From reaction to anticipation
Traditional policing has often been measured by response time and case clearance. Those metrics still matter. But they do not fully capture prevention, which is where the most meaningful safety gains occur.

Forward-leaning agencies are increasingly adopting principles consistent with intelligence-led and community policing models: using data, officer insight, and community input to anticipate problems rather than simply respond to them after harm has occurred.

When vision is applied correctly:

  • Patterns are identified before they become crises
  • Chronic locations are addressed through problem-solving rather than repeated enforcement cycles
  • Social indicators of disorder are treated as early warning signals, not background noise
  • Resources are deployed strategically, not just geographically
  • This is not theoretical. It is practical policing discipline.

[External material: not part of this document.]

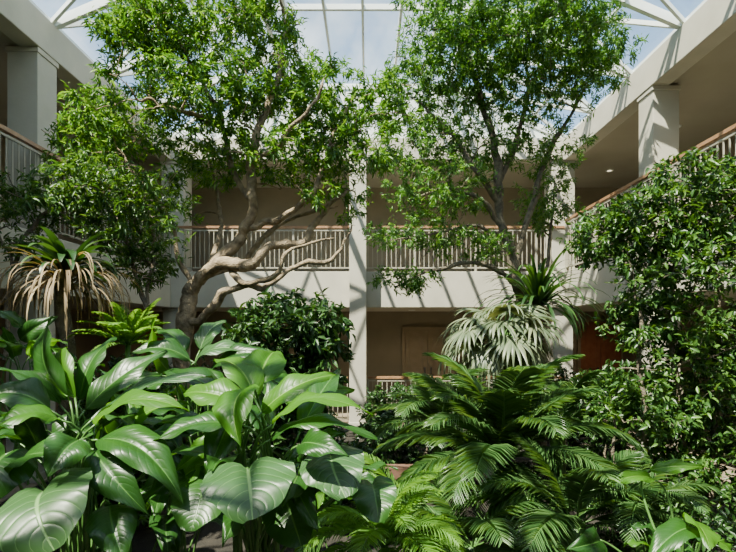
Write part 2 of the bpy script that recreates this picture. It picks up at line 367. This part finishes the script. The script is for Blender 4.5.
def rosette(name,c,layers,mats,seed,tr=.07):
    r=np.random.default_rng(seed);mb=MB();c=np.array(c,float);m=12
    pts=np.array([c*[1,1,k/m]+[.05*math.sin(k),0,0] for k in range(m+1)]);mb.tube(pts,tr*(1+.12*np.sin(np.arange(m+1)*2.1)),10,0)
    for (n,L,w,e0,e1,dr,dz,mi) in layers:
        for k in range(n):
            az=k*2.39996+r.uniform(-.25,.25);el=r.uniform(e0,e1)
            strap(mb,c+[.6*tr*math.cos(az),.6*tr*math.sin(az),dz*r.random()],az,el,L*r.uniform(.7,1.15),w*r.uniform(.8,1.2),dr*r.uniform(.7,1.3),r,mi)
    return mb.build(name,mats)
def fan_palm(name,c,n,petL,R,mats,seed,tr=.09,els=(-.4,1.3),droop=1.7):
    r=np.random.default_rng(seed);mb=MB();c=np.array(c,float);m=12
    pts=np.array([c*[1,1,k/m] for k in range(m+1)]);mb.tube(pts,tr*(1+.12*np.sin(np.arange(m+1)*2.1)),10,0)
    for k in range(n):
        az=k*2.39996+r.uniform(-.3,.3);u=(k+.5)/n;el=els[1]+(els[0]-els[1])*u
        q=np.linspace(0,1,8);e=el-q*.5;pl=petL*r.uniform(.7,1.3)
        dirs=np.stack([math.cos(az)*np.cos(e),math.sin(az)*np.cos(e),np.sin(e)],1)
        pp=c+np.vstack([[0,0,0],np.cumsum(dirs[:-1]*pl/7,0)]);mb.tube(pp,np.linspace(.012,.007,8),5,1)
        hub=pp[-1];ax=dirs[-1];ax=nrmz(ax+np.array([0,0,-.25])+r.normal(0,.12,3));side=nrmz(np.cross(ax,[0,0,1.]));ns=24
        for j in range(ns):
            a=(-1+2*j/(ns-1))*2.2;dv=nrmz(ax*math.cos(a)+side*math.sin(a));RR=R*(.72+.28*math.cos(a*.6))*r.uniform(.85,1.08)
            az2=math.atan2(dv[1],dv[0]);el2=math.asin(max(-1,min(1,dv[2])))
            tang=nrmz(-ax*math.sin(a)+side*math.cos(a))
            strap(mb,hub,az2,el2,RR,R*.075,droop*r.uniform(.6,1.3),r,2,.5,s=tang,pw=1.1)
    return mb.build(name,mats)
rosette('dracaena_with_dry_skirt',P(66,275,4.9),[(44,.55,.085,.1,1.2,1.7,.12,1),(190,.78,.018,-.1,.8,2.6,-.15,2)],[BARK2,L_DARK,L_STRAW],81)
rosette('yucca_tree',P(538,308,8.0),[(110,1.1,.06,-.2,1.35,1.6,.15,1)],[BARK2,L_DARK],82,tr=.1)
fan_palm('fan_palm',P(503,340,7.3),26,.52,.62,[BARK2,STEM,L_YUC],83)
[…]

Seeing strengths, not just deficits
One of the most underutilized tools in public safety is the ability to recognize community assets. Every neighborhood in Parsons has them-stable households, engaged business owners, informal mentors, faith-based support systems, and residents who care deeply but are not always formally connected to public safety efforts. Our schools are strong and out community college is a cornerstone for our region.

Looking for the good means actively identifying those strengths and integrating them into the safety ecosystem. When police only focus on problems, they miss the structures that prevent problems from growing in the first place.

Sustainable crime reduction is rarely achieved by enforcement alone. It is achieved when enforcement is paired with community capacity.

Why this matters for Parsons specifically
Smaller communities like Parsons are uniquely positioned to benefit from a vision-driven approach to policing. We are small enough that relationships matter deeply, but complex enough that emerging risks-substance abuse trends, property crime cycles, and social instability-can develop quietly before becoming visible.

That makes early recognition critical. In practical terms, vision allows us to:

  1. Intervene earlier in problem areas
  2. Strengthen partnerships before trust is tested by crisis
  3. Allocate limited resources more effectively
  4. Prevent small issues from becoming long-term public safety burdens

The professional standard
This approach is not optional in modern policing-it is becoming the expectation. The International Association of Chiefs of Police and similar professional bodies continue to reinforce that the future of law enforcement is rooted in prevention, collaboration, and informed decision-making rather than isolated incident response.

In that context, vision is not abstract leadership language. It is a professional requirement.

Bottom line
Vision changes the trajectory of policing. It moves us from simply answering calls to understanding why calls are happening. It replaces short-term reaction with long-term prevention. And most importantly, it ensures that in Parsons, we are not just responding to problems-we are actively working to see them early enough to prevent them altogether.